Under the agreement, Pratt is to meet with high-level government officials and write a report outlining opportunities and tentative communications and resource-sharing agreements. The report is to include timelines for achieving collaborative goals and solutions to potential obstacles.
But, when the bomb goes off, who has time for achieving collaborative goals?
What is far more frightening though, and more immediately relevant, is that the Process People have also taken over key elements of our military. This has been going on for some time, although still not generally recognized. As early as the late 1980s, the Pentagon began talking about things such as a "generic composite peer competitor," "myriad formless threats,' and even an "asymmetrical niche opponent." If only we had only known then that they were thinking about Iraq.

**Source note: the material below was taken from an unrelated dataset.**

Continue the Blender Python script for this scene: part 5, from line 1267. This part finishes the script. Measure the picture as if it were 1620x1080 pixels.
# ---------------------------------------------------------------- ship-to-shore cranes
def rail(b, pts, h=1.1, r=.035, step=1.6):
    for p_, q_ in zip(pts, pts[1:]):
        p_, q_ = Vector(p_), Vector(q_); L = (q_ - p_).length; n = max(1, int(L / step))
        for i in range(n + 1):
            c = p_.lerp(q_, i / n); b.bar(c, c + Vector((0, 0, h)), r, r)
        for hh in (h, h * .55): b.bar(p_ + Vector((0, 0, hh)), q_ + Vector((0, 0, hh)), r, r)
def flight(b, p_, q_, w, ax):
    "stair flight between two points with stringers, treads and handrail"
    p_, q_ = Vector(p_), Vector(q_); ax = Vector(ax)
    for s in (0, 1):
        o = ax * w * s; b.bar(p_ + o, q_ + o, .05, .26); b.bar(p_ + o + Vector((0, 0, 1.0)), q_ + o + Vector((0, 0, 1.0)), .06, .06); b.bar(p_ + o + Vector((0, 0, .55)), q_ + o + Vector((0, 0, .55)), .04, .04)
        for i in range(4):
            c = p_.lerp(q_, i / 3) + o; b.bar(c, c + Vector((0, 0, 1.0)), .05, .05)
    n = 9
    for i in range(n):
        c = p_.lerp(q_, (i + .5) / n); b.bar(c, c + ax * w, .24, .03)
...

Today many of our top generals are verbally barely distinguishable from your average management consultant. Take, for example, that former haven for plain talk, the Coast Guard. Its current commandant, Admiral Thomas Collins, in just one recent speech, managed to use the following phrases:
Comprehensive legislative framework to enhance. . . systematic approach . . . assessing vulnerabilities. . . protecting vital infrastructure, partnering with others at home and abroad. . . acquire and build Critical Security Capabilities. . . prepare our forces to transition easily "Between homeland security and homeland defense operations. . . sustain a lasting partnership between the military and law enforcement communities. . . flexibility to embrace necessary change, while maintaining vital continuity in service, is crucial to our enduring commitment to operational excellence.It was especially comforting to know that "we have developed state-of-the-art techniques for assessing crew endurance risks; we have instituted new crew endurance management principles into our operational doctrines." If Admiral Collins had been around at the right time, the Lifesaving Service would have undoubtedly been called the US Maritime Endurance Management Collaborative.

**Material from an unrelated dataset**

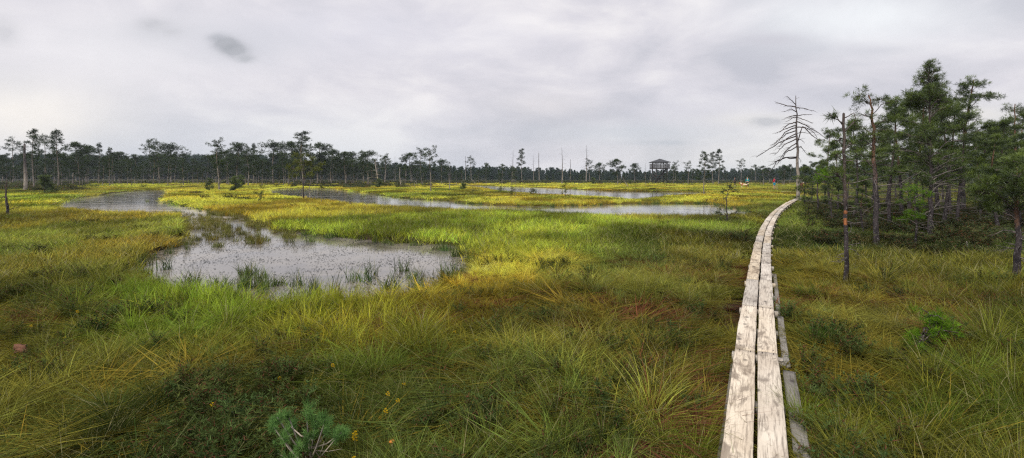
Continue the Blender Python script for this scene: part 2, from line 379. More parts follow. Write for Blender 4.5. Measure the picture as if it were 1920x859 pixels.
# ------------------------------------------------------------------ tufts and point instancing (stuff)
def blades(n, rad, hmin, hmax, w, lean, droop, segs=3, cone=0.0, tw=1.0):
    """n blades rooted in a disc, bending outward; each is a tapered strip"""
    a = rng.uniform(0, 2 * PI, n); r = rad * np.sqrt(rng.uniform(0, 1, n)); bx = r * np.cos(a); by = r * np.sin(a)
    L = rng.uniform(hmin, hmax, n); az = a * cone + rng.uniform(0, 2 * PI, n) * (1 - cone) if cone < 1 else a + rng.normal(0, .35, n)
    th0 = np.abs(rng.normal(lean, lean * .5 + .02, n)); dr = np.abs(rng.normal(droop, droop * .45 + .05, n))
    P = np.zeros((n, segs + 1, 3)); P[:, 0, 0] = bx; P[:, 0, 1] = by; P[:, 0, 2] = -.03
    for s in range(segs):
        th = th0 + dr * ((s + .5) / segs) ** 1.3
        st = L / segs
        P[:, s + 1, 0] = P[:, s, 0] + st * np.sin(th) * np.cos(az); P[:, s + 1, 1] = P[:, s, 1] + st * np.sin(th) * np.sin(az)
        P[:, s + 1, 2] = P[:, s, 2] + st * np.cos(th)
    wa = az + PI / 2 + rng.normal(0, .7 * tw, n); W = np.stack([np.cos(wa), np.sin(wa), np.zeros(n)], -1)
    ww = w * rng.uniform(.6, 1.3, n)
    V = []
    for s in range(segs):
        k = ww * (1 - (s / segs) ** 1.6) / 2
        V.append(P[:, s] - W * k[:, None]); V.append(P[:, s] + W * k[:, None])
    V.append(P[:, segs]); V = np.stack(V, 1); nv = 2 * segs + 1
    base = np.arange(n)[:, None] * nv; q = []
    for s in range(segs - 1): q.append(base + np.array([2 * s, 2 * s + 1, 2 * s + 3, 2 * s + 2]))
    t = base + np.array([2 * segs - 2, 2 * segs - 1, 2 * segs])
    bv = rng.uniform(0, 1, n)
    return V.reshape(-1, 3), (np.vstack(q) if q else np.zeros((0, 4), int)), t, np.tile(bv, len(q)), bv
def tuft_obj(name, parts, mat):
    V = []; Q = []; T = []; a = []; b = []; n = 0
    for v, q, t, qa, ta in parts:
        V.append(v); Q.append(q + n); T.append(t + n); a.append(qa); b.append(ta); n += len(v)
    fs = [np.vstack(Q), np.vstack(T)]
    me = mesh(name, np.vstack(V), fs, [mat], False, {'bv': ('FLOAT', 'FACE', np.concatenate([np.concatenate(a), np.concatenate(b)]))})
    return bpy.data.objects.new(name, me)
def collection(name, objs):
    c = bpy.data.collections.new(name)
    for o in objs: c.objects.link(o)
    return c
def scatter(name, coll, pts, rot, scl, idx, col, label, cat):
    me = mesh(name, pts, [np.zeros((0, 3), int)]) if False else bpy.data.meshes.new(name)
    n = len(pts); me.vertices.add(n); me.vertices.foreach_set('co', np.asarray(pts, float).ravel())
    for an, ty, v in (('rot', 'FLOAT_VECTOR', rot), ('scl', 'FLOAT_VECTOR', scl), ('idx', 'INT', idx)):
        a = me.attributes.new(an, ty, 'POINT'); a.data.foreach_set('vector' if ty == 'FLOAT_VECTOR' else 'value', np.asarray(v).ravel())
    a = me.attributes.new('col', 'FLOAT_COLOR', 'POINT'); cc = np.ones((n, 4)); cc[:, :3] = col; a.data.foreach_set('color', cc.ravel())
    o = link(name, me); tag(o, label, cat, kind='stuff')
    g = bpy.data.node_groups.new(name + '_scatter', 'GeometryNodeTree')
    g.interface.new_socket('Geometry', in_out='INPUT', socket_type='NodeSocketGeometry')
    g.interface.new_socket('Geometry', in_out='OUTPUT', socket_type='NodeSocketGeometry')
    gi = g.nodes.new('NodeGroupInput'); go = g.nodes.new('NodeGroupOutput')
    ci = g.nodes.new('GeometryNodeCollectionInfo'); ci.inputs['Collection'].default_value = coll
    ci.inputs['Separate Children'].default_value = True; ci.inputs['Reset Children'].default_value = True
    ip = g.nodes.new('GeometryNodeInstanceOnPoints'); ip.inputs['Pick Instance'].default_value = True
    def na(nm, ty):
        q = g.nodes.new('GeometryNodeInputNamedAttribute'); q.data_type = ty; q.inputs['Name'].default_value = nm; return q.outputs[0]
    g.links.new(gi.outputs[0], ip.inputs['Points']); g.links.new(ci.outputs[0], ip.inputs['Instance'])
    g.links.new(na('idx', 'INT'), ip.inputs['Instance Index'])
    g.links.new(na('rot', 'FLOAT_VECTOR'), ip.inputs['Rotation']); g.links.new(na('scl', 'FLOAT_VECTOR'), ip.inputs['Scale'])
    g.links.new(ip.outputs[0], go.inputs[0])
    o.modifiers.new('scatter', 'NODES').node_group = g
    return o

# --- tuft sources
def mk():
    G = []
    for k in range(4):   # 0-3 upright sedge, near
        G.append(tuft_obj('tuft_%02d' % len(G), [blades(34, .17, .45, 1.0, .013, .13, .35, 3), blades(16, .17, .25, .6, .011, .3, .8, 3)], M['grass']))
    for k in range(3):   # 4-6 arching tussock, near
        G.append(tuft_obj('tuft_%02d' % len(G), [blades(120, .09, .55, 1.25, .009, .30, .95, 4, 1.0), blades(36, .12, .4, .8, .010, .6, 1.2, 3, 1.0)], M['grass']))
    for k in range(3):   # 7-9 tangled fine, near
        G.append(tuft_obj('tuft_%02d' % len(G), [blades(34, .24, .3, .95, .010, .5, 1.0, 3), blades(20, .24, .2, .5, .012, .7, .6, 2)], M['grass']))
    for k in range(3):   # 10-12 mid distance sedge
        G.append(tuft_obj('tuft_%02d' % len(G), [blades(64, .40, .4, 1.0, .022, .18, .5, 2)], M['grass']))
    for k in range(3):   # 13-15 far sedge
        G.append(tuft_obj('tuft_%02d' % len(G), [blades(80, .85, .4, 1.0, .055, .2, .5, 1)], M['grass']))
    return collection('grass_sources', G)
GS = mk()
def heath_sources():
    G = []
    for k in range(3):   # woody stems with short leaf whorls
        parts = [blades(16, .12, .6, 1.0, .006, .35, .2, 2)]
        v, q, t, qa, ta = blades(16, .13, .6, 1.0, .004, .35, .2, 4)
        P = v.reshape(16, 9, 3)
        n = 0
        for b in range(16):
            cent = [(P[b, 2 * s] + P[b, 2 * s + 1]) / 2 for s in range(4)] + [P[b, 8]]
            for s in range(1, 5):
                for rep in range(2):
                    c = cent[s] * (1 - rep * .5) + cent[s - 1] * rep * .5
                    vv, qq, tt, a1, a2 = blades(6, .01, .08, .15, .022, .9, .3, 2)
                    parts.append((vv + c + np.array([0, 0, .03]), qq, tt, a1, a2))
        G.append(tuft_obj('heather_%02d' % k, parts, M['heath']))
    for k in range(2):   # far: coarse
        G.append(tuft_obj('heather_%02d' % (3 + k), [blades(120, .5, .3, 1.0, .05, .4, .6, 2)], M['heath']))
    return collection('heather_sources', G)
HS = heath_sources()
MS = collection('moss_sources', [tuft_obj('moss_%02d' % k, [blades(120, .10, .5, 1.0, .012, .35, .9, 2)], M['moss']) for k in range(3)])

def sample(r0, r1, dens, seed):
    """random points in the view wedge (with margin) between two distances"""
    g = np.random.default_rng(seed); A = R(50); n = int(dens * A * (r1 * r1 - r0 * r0))
    r = np.sqrt(g.uniform(r0 * r0, r1 * r1, n)); t = g.uniform(-A, A, n)
    return r * np.sin(t), r * np.cos(t), g
GP = []; HP = []; MP = []
TREEZ = lambda px, py: sst(1500, 1560, px) * (1 - sst(440, 475, py)) # ground below the grove
def add(L, x, y, z, h, idx, col, g, tilt=.12, wid=None):
    n = len(x); rot = np.stack([g.normal(0, tilt, n), g.normal(0, tilt, n), g.uniform(0, 2 * PI, n)], -1)
    w = h if wid is None else wid
    L.append((np.stack([x, y, z], -1), rot, np.stack([w, w, h], -1), idx, col))
def cvar(c, g, s=.16):
    k = np.exp(g.normal(0, s, len(c)))[:, None]; t = g.normal(0, .07, len(c))[:, None]
    return np.clip(c * k * np.concatenate([1 + t, 1 - t * .4, 1 - t], 1), .004, .6)
def fill(r0, r1, dens, seed, kind):
    x, y, g = sample(r0, r1, dens, seed)
    pd = pdist(x, y); wd = wdist(x, y)
    ok = (wd > .34) & (pd > .02); x, y, pd, wd = x[ok], y[ok], pd[ok], wd[ok]
    c, h = zone(x, y); z = gz(x, y, pd)
    lf = fbm(x / 2.2 + 3, y / 3.5, 141, 3); lf2 = fbm(x / 5 + 31, y / 9, 151, 3)
    tint = np.where((lf2 > .54)[:, None], np.array([1.14, 1.0, .80]), np.array([.86, 1.0, 1.0]))
    c = c * np.array([1.62, 1.60, 1.05]) * (.42 + 1.12 * sst(.27, .73, lf))[:, None] * tint * (1 - .30 * sst(5.6, 3.8, y) if False else 1 - .14 * (1 - sst(3.6, 6.2, y)))[:, None]  # nearest grass darkened in colour: part lens vignetting, part darker sedge
    c = c + (c.mean(1)[:, None] - c) * .10
    px = CX + F * x / y; py = HY + F * CH / y
    lum = c.sum(1); darkz = 1 - sst(.10, .20, lum)
    tz = TREEZ(px, py)
    patch = fbm(x / .9, y / .9, 101)
    hv = g.uniform(.75, 1.25, len(x))
    h = h * (1 - .45 * (1 - sst(.45, .75, wd)))
    if kind == 'near':
        redz = (c[:, 0] > c[:, 1] * 1.02) & (lum < .42)
        keep = g.uniform(0, 1, len(x)) < np.where(redz, .5, 1.0) * sst(.16, .40, patch)
        u = g.uniform(0, 1, len(x)); up = sst(.28, .40, h)
        typ = np.where(u < .25 + .55 * up, g.integers(0, 4, len(x)), np.where(u < .34 + .5 * up, g.integers(4, 7, len(x)), g.integers(7, 10, len(x))))
        hh = h * hv * np.where((typ > 3) & (typ < 7), 1.15, 1.0) * 1.05
        k = keep; add(GP, x[k], y[k], z[k], hh[k], typ[k], cvar(c, g, .22)[k], g, wid=np.clip(hh[k] * 1.0, .22, .5) * np.where(typ[k] < 4, 1.6, 1.9))
        # heather
        k = g.uniform(0, 1, len(x)) < (.14 + .42 * darkz) * sst(.48, .62, fbm(x / 1.1 + 5, y / 1.1, 133)) 
        cc = np.array([.045, .062, .018]) * np.ones((k.sum(), 1)); cc = cc * (1 + .5 * g.uniform(0, 1, (k.sum(), 1)))
        add(HP, x[k], y[k], z[k], .26 * hv[k], g.integers(0, 3, k.sum()), cvar(cc, g, .2), g, wid=.36 * hv[k])
        # moss
        k = g.uniform(0, 1, len(x)) < .5; n = k.sum(); m1 = fbm(x[k] / 1.4 + 9, y[k] / 1.4, 71); m2 = fbm(x[k] / .45, y[k] / .45, 61)
        mc = np.where((m2 > .56)[:, None], np.array([.15, .125, .02]), np.where((m1 > .60)[:, None], np.array([.12, .045, .024]), c[k] * .8))
        dx = g.normal(0, .1, n); dy = g.normal(0, .1, n)
        add(MP, x[k] + dx, y[k] + dy, gz(x[k] + dx, y[k] + dy), g.uniform(.05, .09, n), g.integers(0, 3, n), cvar(mc, g, .2), g, wid=g.uniform(.7, 1.3, n))
    elif kind == 'mid':
        typ = g.integers(10, 13, len(x)); hh = h * hv * (1 - .5 * tz); keep = patch > .26
        add(GP, x[keep], y[keep], z[keep], hh[keep] * 1.05, typ[keep], cvar(c, g, .18)[keep], g, wid=np.full(keep.sum(), .8))
        k = g.uniform(0, 1, len(x)) < (.02 + .22 * darkz + .5 * tz) * sst(.46, .58, fbm(x / 1.6 + 5, y / 1.6, 133)); n = k.sum()
        add(HP, x[k], y[k], z[k], .28 * hv[k], g.integers(0, 3, n), cvar(np.array([.045, .055, .022]) * np.ones((n, 1)), g, .3), g, wid=.7 * hv[k])
    else:
        typ = g.integers(13, 16, len(x)); hh = h * hv
        add(GP, x, y, z, hh * 1.0, typ, cvar(c, g, .15), g, .05, wid=np.full(len(x), 1.0 if kind == 'far' else 2.6))
        k = g.uniform(0, 1, len(x)) < (.03 + .3 * darkz) * sst(.5, .6, fbm(x / 5 + 5, y / 5, 133)); n = k.sum()
        add(HP, x[k], y[k], z[k], .35 * hv[k], g.integers(3, 5, n), cvar(np.array([.035, .042, .02]) * np.ones((n, 1)), g, .2), g, wid=1.2 * hv[k])
fill(1.6, 6.5, 75, 1, 'near'); fill(6.5, 12.5, 42, 2, 'near')
fill(12, 24, 17, 3, 'mid'); fill(24, 42, 8, 4, 'mid'); fill(42, 120, 2.1, 5, 'far'); fill(120, 300, .22, 6, 'vfar')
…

This sort of gobblygook has spread throughout the military so that we now hear grown men with lots of medals talking about a 'robust battlefield environment; a commander complaining that "the enemy we're fighting is a bit different from the one we war-gamed against," and a Pentagon representative reassuring us that the Secretary of Defense believes in "a mix of services and capabilities they offer."
While such language is initially used as a way to deceive others, it soon becomes a form of self-deception because it is based to an extraordinary degree on abstract and ultimately meaningless euphemisms. Language forms the structure of thought and increasingly in Washington that structure, even in the military, is one of cards rather than of bricks.
Reality becomes indistinguishable from the mushily contrived.